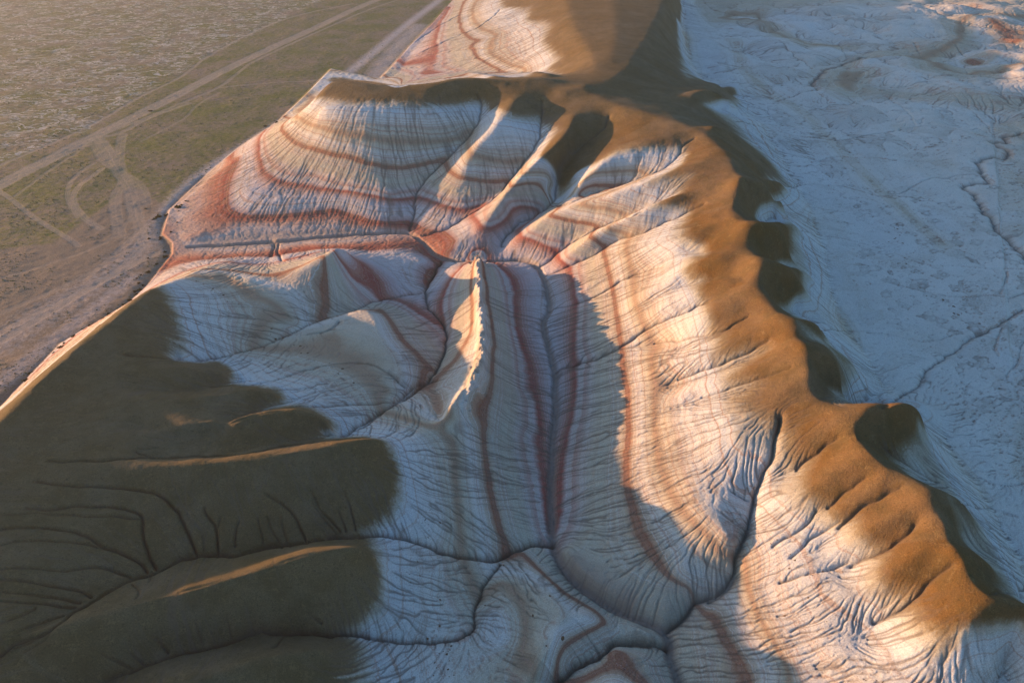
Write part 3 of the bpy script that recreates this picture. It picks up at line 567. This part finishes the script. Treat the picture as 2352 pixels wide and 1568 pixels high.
def accumulate(Z, n, steps, seed):
    vi, vj, sl = flow(Z); vi = vi.ravel(); vj = vj.ravel()
    r = np.random.default_rng(seed)
    a = (r.random(n)*(nx-3)+1).astype(np.float32); b = (r.random(n)*(ny-3)+1).astype(np.float32)
    acc = np.zeros(nx*ny, np.float32); Zr = Z.ravel(); zp = None
    live = np.ones(n, bool)
    for s_ in range(steps):
        q = b.astype(np.int32)*nx + a.astype(np.int32)
        acc += np.bincount(q, minlength=nx*ny)
        a = np.clip(a+vi[q], 1, nx-2.01); b = np.clip(b+vj[q], 1, ny-2.01)
        if s_ % 3 == 2:
            z_ = Zr[q]; 
            keep = np.ones(len(a), bool) if zp is None else (z_ < zp-.004)
            a, b, zp = a[keep], b[keep], z_[keep]
            if len(a) < 100: break
    return acc.reshape(ny, nx)
JJ, II = np.meshgrid(np.arange(ny, dtype=np.float32), np.arange(nx, dtype=np.float32), indexing='ij')
def trails(Zs, fields, doublings):      # average noise along the fall line, so that it turns into parallel rills
    vi, vj, _ = flow(Zs); di, dj = -vi.copy(), -vj.copy(); out = list(fields)
    for q in range(doublings):
        I2, J2 = II+di, JJ+dj
        out = [.5*(f + samp(f, I2, J2)) for f in out]
        if q < doublings-1: di, dj = di + samp(di, I2, J2), dj + samp(dj, I2, J2)
    co = blur(np.clip(np.hypot(di, dj)/(.5*2**(doublings-1)), 0, 1), 2)
    return [np.tanh((f-f.mean())/f.std()/2.2)*2.2*co for f in out]
n1, n2, n3 = trails(blur(Z, int(10*Q)), [noise(2.6*Q, 11), noise(5.5*Q, 12), noise(14*Q, 13)], 7)
smo = blur(Z, int(6*Q)); _gy, _gx = np.gradient(smo); SLP = np.hypot(_gx, _gy)/CELL
sw = np.maximum(np.clip((SLP-.05)/.25, .4, 1), eastf*.9)*(1-pw)
def notch(n, t): return np.clip(n-t, 0, 1.6)
def hair(n, w_): return np.exp(-(n/w_)**2)
RL = hair(n1-.15, .24)*np.clip(.8+.4*n2, .3, 1.3)
RL2 = hair(n2-.2, .14)*np.clip(.6+.5*n3, .1, 1.3)
co_ = np.clip(np.abs(n1)+np.abs(n2)+np.abs(n3), 0, .5)*2
lw = np.clip(.55+.45*n3, .15, 1.3)
farm = 1-.55*np.clip((GF.Y-190)/60, 0, 1)*(~east)
CS = np.minimum((CELL/.2)**.25, 1.4)*.7*farm
Z -= sw*(1-.8*capm)*CS*co_*(.18*RL + .24*RL2 + .10*notch(n2, .9)*lw + .03*n1 + .05*n2 + .06*n3)
NOTCH = (RL*1.3+RL2*1.7)*co_*sw*(1-.6*capm)
RILL = np.zeros((ny, nx), np.float32)
area = nx*ny
zone = rough*np.clip(.25+.5*eastf+.75*np.clip(flow(blur(Zsm, 4))[2]/.35, 0, 1), 0, 1)

for k in range(5):
    A = accumulate(Z, int(area*.16), int(200*max(Q, .5)), 100+k)
    A = blur(A, 1)
    L = np.clip(np.log1p(A/1.2)-1.0, 0, 2.4)
    inc = L*.02*np.minimum((CELL/.25)**.25, 1.3)*zone*farm*(1-.75*capm)
    Z = Z - inc*(1+.4*eastf); RILL = RILL + L/5*zone
    Z = Z + (blur(Z, 1)-Z)*.25
    p = np.pad(Z, 1, mode='edge'); Z = np.maximum(Z, mn8(p))
# keep the mean level
dz = Z-Zsm
Z = Z - blur(resize(resize(dz, ny//16, nx//16), ny, nx), 1)*.8
Z = np.where(pw > .98, Z*0, Z*(1-pw*.9))
Z += pw*(.05*wnoise(2.5)+.12*wnoise(11)) - ROAD*pw*.12 - WASH*.5*pw
print('erosion', round(time.time()-T0, 1))
# wash of colour down the slope
STRAT = ZS0 + OFF + (.05*n1+.08*n2+.03*noise(2.5, 31))*(1+(3.5+4*(GF.X < 0))*np.clip((Zsm+OFF-31)/4, 0, 1)*np.clip((41-Zsm-OFF)/4, 0, 1)) + .2*wnoise(14, ox=60)
STREAK = .5*n1+.5*n2; RILL = RILL*.5+NOTCH*.9+np.clip(CR-.15, 0, 1.3)*1.3+eastf*np.clip(RILL-.9, 0, 2)*.3  # RILL masks rill and crack bottoms for painted crevice shade
EOFMARK = 1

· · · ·

What you are asked to do:
Leave out the pictures and restate everything else word for word.

Solved problem:
Write part 3 of the bpy script that recreates this picture. It picks up at line 567. This part finishes the script. Treat the picture as 2352 pixels wide and 1568 pixels high.
def accumulate(Z, n, steps, seed):
    vi, vj, sl = flow(Z); vi = vi.ravel(); vj = vj.ravel()
    r = np.random.default_rng(seed)
    a = (r.random(n)*(nx-3)+1).astype(np.float32); b = (r.random(n)*(ny-3)+1).astype(np.float32)
    acc = np.zeros(nx*ny, np.float32); Zr = Z.ravel(); zp = None
    live = np.ones(n, bool)
    for s_ in range(steps):
        q = b.astype(np.int32)*nx + a.astype(np.int32)
        acc += np.bincount(q, minlength=nx*ny)
        a = np.clip(a+vi[q], 1, nx-2.01); b = np.clip(b+vj[q], 1, ny-2.01)
        if s_ % 3 == 2:
            z_ = Zr[q]; 
            keep = np.ones(len(a), bool) if zp is None else (z_ < zp-.004)
            a, b, zp = a[keep], b[keep], z_[keep]
            if len(a) < 100: break
    return acc.reshape(ny, nx)
JJ, II = np.meshgrid(np.arange(ny, dtype=np.float32), np.arange(nx, dtype=np.float32), indexing='ij')
def trails(Zs, fields, doublings):      # average noise along the fall line, so that it turns into parallel rills
    vi, vj, _ = flow(Zs); di, dj = -vi.copy(), -vj.copy(); out = list(fields)
    for q in range(doublings):
        I2, J2 = II+di, JJ+dj
        out = [.5*(f + samp(f, I2, J2)) for f in out]
        if q < doublings-1: di, dj = di + samp(di, I2, J2), dj + samp(dj, I2, J2)
    co = blur(np.clip(np.hypot(di, dj)/(.5*2**(doublings-1)), 0, 1), 2)
    return [np.tanh((f-f.mean())/f.std()/2.2)*2.2*co for f in out]
n1, n2, n3 = trails(blur(Z, int(10*Q)), [noise(2.6*Q, 11), noise(5.5*Q, 12), noise(14*Q, 13)], 7)
smo = blur(Z, int(6*Q)); _gy, _gx = np.gradient(smo); SLP = np.hypot(_gx, _gy)/CELL
sw = np.maximum(np.clip((SLP-.05)/.25, .4, 1), eastf*.9)*(1-pw)
def notch(n, t): return np.clip(n-t, 0, 1.6)
def hair(n, w_): return np.exp(-(n/w_)**2)
RL = hair(n1-.15, .24)*np.clip(.8+.4*n2, .3, 1.3)
RL2 = hair(n2-.2, .14)*np.clip(.6+.5*n3, .1, 1.3)
co_ = np.clip(np.abs(n1)+np.abs(n2)+np.abs(n3), 0, .5)*2
lw = np.clip(.55+.45*n3, .15, 1.3)
farm = 1-.55*np.clip((GF.Y-190)/60, 0, 1)*(~east)
CS = np.minimum((CELL/.2)**.25, 1.4)*.7*farm
Z -= sw*(1-.8*capm)*CS*co_*(.18*RL + .24*RL2 + .10*notch(n2, .9)*lw + .03*n1 + .05*n2 + .06*n3)
NOTCH = (RL*1.3+RL2*1.7)*co_*sw*(1-.6*capm)
RILL = np.zeros((ny, nx), np.float32)
area = nx*ny
zone = rough*np.clip(.25+.5*eastf+.75*np.clip(flow(blur(Zsm, 4))[2]/.35, 0, 1), 0, 1)

for k in range(5):
    A = accumulate(Z, int(area*.16), int(200*max(Q, .5)), 100+k)
    A = blur(A, 1)
    L = np.clip(np.log1p(A/1.2)-1.0, 0, 2.4)
    inc = L*.02*np.minimum((CELL/.25)**.25, 1.3)*zone*farm*(1-.75*capm)
    Z = Z - inc*(1+.4*eastf); RILL = RILL + L/5*zone
    Z = Z + (blur(Z, 1)-Z)*.25
    p = np.pad(Z, 1, mode='edge'); Z = np.maximum(Z, mn8(p))
# keep the mean level
dz = Z-Zsm
Z = Z - blur(resize(resize(dz, ny//16, nx//16), ny, nx), 1)*.8
Z = np.where(pw > .98, Z*0, Z*(1-pw*.9))
Z += pw*(.05*wnoise(2.5)+.12*wnoise(11)) - ROAD*pw*.12 - WASH*.5*pw
print('erosion', round(time.time()-T0, 1))
# wash of colour down the slope
STRAT = ZS0 + OFF + (.05*n1+.08*n2+.03*noise(2.5, 31))*(1+(3.5+4*(GF.X < 0))*np.clip((Zsm+OFF-31)/4, 0, 1)*np.clip((41-Zsm-OFF)/4, 0, 1)) + .2*wnoise(14, ox=60)
STREAK = .5*n1+.5*n2; RILL = RILL*.5+NOTCH*.9+np.clip(CR-.15, 0, 1.3)*1.3+eastf*np.clip(RILL-.9, 0, 2)*.3  # RILL masks rill and crack bottoms for painted crevice shade
EOFMARK = 1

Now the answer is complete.